Stevens, who grew up in Boulder City, said it’s not the first time she’s felt an earthquake there. She recalled a quake in the late 1980s that rattled her parents’ house so hard that her father ordered everyone out.

Ken Smith, associate director of the Nevada Seismological Laboratory at the University of Nevada, Reno, said earthquakes are common near Boulder City, but many are so small they go unnoticed.

“It’s not an unusual place to see earthquakes,” Smith said. “Unfortunately, we don’t have a good enough network of sensors down there to see the smaller activity.”

Although the 2.9-magnitude quake was felt throughout Boulder City, Smith said, he hadn’t received any reports that it was felt in Las Vegas.

There have been no aftershocks observed, Smith said.

“It’s always a possibility, yet just as unlikely, that this event may be a foreshock to a larger event that may occur near the same location, and citizens in Las Vegas region area should be aware of the possibility for ground shaking from additional earthquakes,” Smith said. “Due to our unique geologic environment, significant earthquakes can occur anywhere and at any time in Nevada.”
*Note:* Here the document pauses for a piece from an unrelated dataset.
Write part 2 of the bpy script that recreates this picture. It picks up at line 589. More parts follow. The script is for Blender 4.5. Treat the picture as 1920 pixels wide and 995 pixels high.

Fault lines run throughout the area, including under Lake Mead, Smith said, but it’s unclear whether today’s earthquake was centered over a particular fault.

“We’re impacted by the whole California plate boundary system,” Smith said. “It’s really driven by the tectonic process along the plate boundary.”

Nevada is the third most seismically active state in the country — behind California and Alaska — but most of the activity is concentrated in two regions: along the state’s western edge near the Sierra Mountains in an area called Walker Lane and in the basins and ranges that occupy Central Nevada.

The largest recorded earthquake in Nevada was a magnitude 7.1 quake measured Oct. 2, 1915, and centered in a largely uninhabited area in the north-central part of the state. The quake damaged several towns, including Winnemucca, Battle Mountain and Lovelock.